After the ruling, the Scotts’ new owner, Dr. Calvin Chaffee, a Massachusetts abolitionist and member of Congress who married John Emerson’s widow, Irene, eventually freed Dred and Harriet. The couple later settled in St. Louis, Missouri, where Harriet worked as a laundress and Dred was employed as a porter at the Barnum Hotel. In 1858, less than 16 months after gaining his freedom, Dred Scott died of tuberculosis. In 1876, Harriet died in St. Louis, where she had resided since her husband’s death with her daughter and son-in-law, Lizzie Scott Madison and Wilson Madison.94

The Dred Scott ruling became the most important legal decision on the issues of slavery, freedom, and race in antebellum America. It legally stripped African Americans of their personhood and legitimated the practices of slave-catchers who scoured the country for runaways or any black person they might encounter. Moreover, the ruling further entrenched the institution of slavery in the nation’s economic and social life, outraging abolitionists and heartening pro-slavery forces.95 Many African Americans, enslaved and free, undertook their overland journeys within this harsh political and social milieu. The racial laws and customs of nineteenth-century America informed their every step across the plains.

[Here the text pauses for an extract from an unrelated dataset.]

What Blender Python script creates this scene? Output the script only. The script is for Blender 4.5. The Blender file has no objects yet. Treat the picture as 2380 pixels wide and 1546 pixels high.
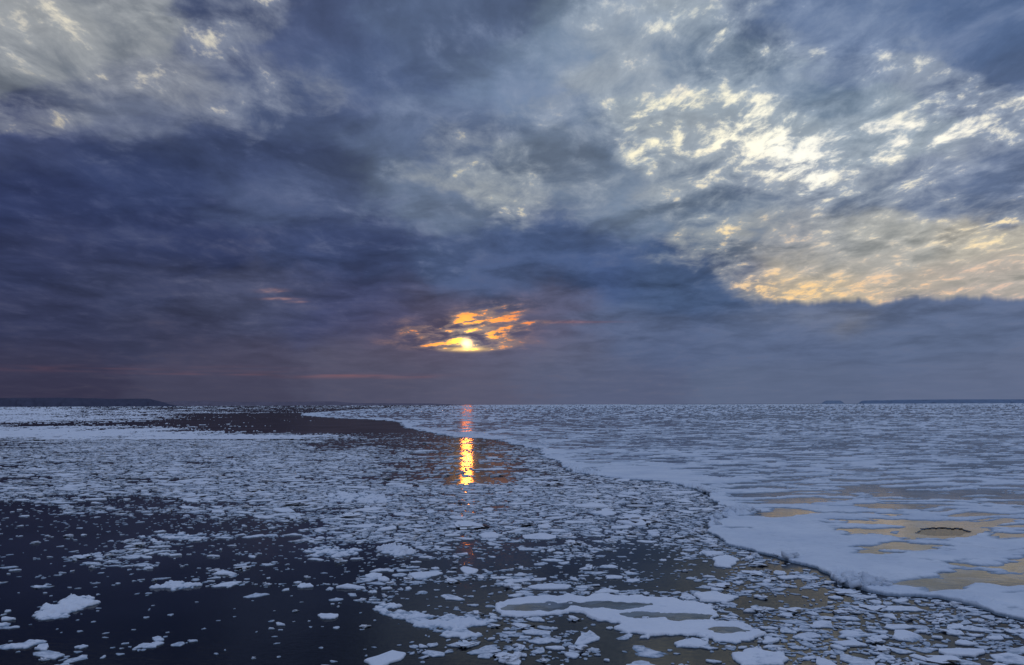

Chapter Two: The Jumping Off-Places


90 For an account of a free-born, Northern African American who was kidnapped and enslaved, see Solomon Northrup, Twelve Years a Slave, ed. Sue Eakin and Joseph Logsdon (1853; repr., Baton Rouge: Louisiana State University Press, 1979). For vulnerability of escaped slaves in the north, see Jean Fagan Yellin, Harriet Jacobs: A Life (Cambridge: Basic Civitas, 2004), especially 41, 49, and 109-111.

91 Missouri State Archives, “Missouri’s Dred Scott Case, 1846-1857,” the Missouri Digital Heritage Collections, African American History Initiative, http://www.sos.mo.gov/archives/resources/africanamerican/scott/scott.asp [accessed May 19, 2011].

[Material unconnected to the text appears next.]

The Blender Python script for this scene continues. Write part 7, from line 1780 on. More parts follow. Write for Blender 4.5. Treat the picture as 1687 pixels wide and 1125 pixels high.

92 Missouri law held that slaves who were taken to free states or territories were freed, even if they returned to the slave state of Missouri. Missouri’s judicial standard maintained that once the bonds of slavery had been broken, they did not reattach. See Missouri State Archives, “Missouri’s Dred Scott Case.”

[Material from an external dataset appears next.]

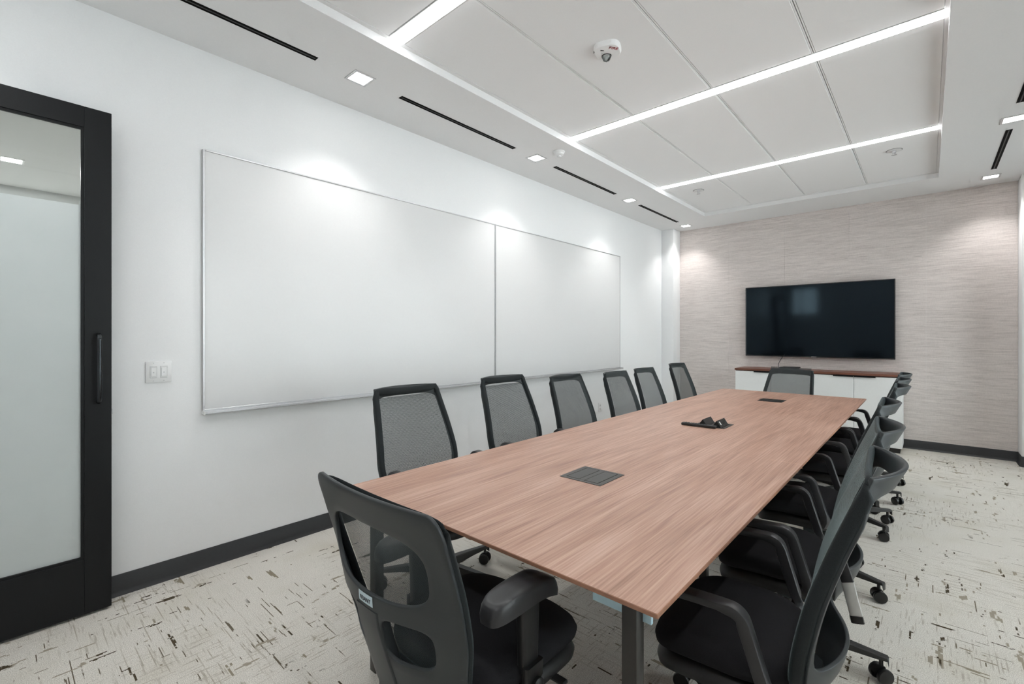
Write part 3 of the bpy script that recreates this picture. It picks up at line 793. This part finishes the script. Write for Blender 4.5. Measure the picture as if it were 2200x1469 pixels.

93 For Taney’s opinion, see Taney, Opinion of the Court, U.S. Supreme Court, Scott v. Sandford, 60 U.S. 393, Cornell University Law School, Legal Information Institute, http://www.law.cornell.edu/supct/html/historics/USSC_CR_0060_0393_ZO.html [accessed May 20, 2011]; U.S. Supreme Court, Dred Scott v. Sanford, 60, U.S. 393 (December Term 1856), Westlaw, http://laws.findlaw.com/us/60/393.html [accessed May 19, 2011].

94 Missouri State Archives, “Missouri’s Dred Scott Case.”

95 For an examination of the Dred Scott case and its legal, social, cultural, and political implications, see David Thomas Konig, Paul Finkelman, and Christopher Alan Bracey, eds., The Dred Scott Case: Historical and Contemporary Perspectives on Race and Law (Athens, Ohio: Ohio University Press, 2010). For a comprehensive examination of the Dred Scott decision, see Don E. Fehrenbacher, The Dred Scott Case: Its Significance in American Law and Politics (New York: Oxford University Press, 1979).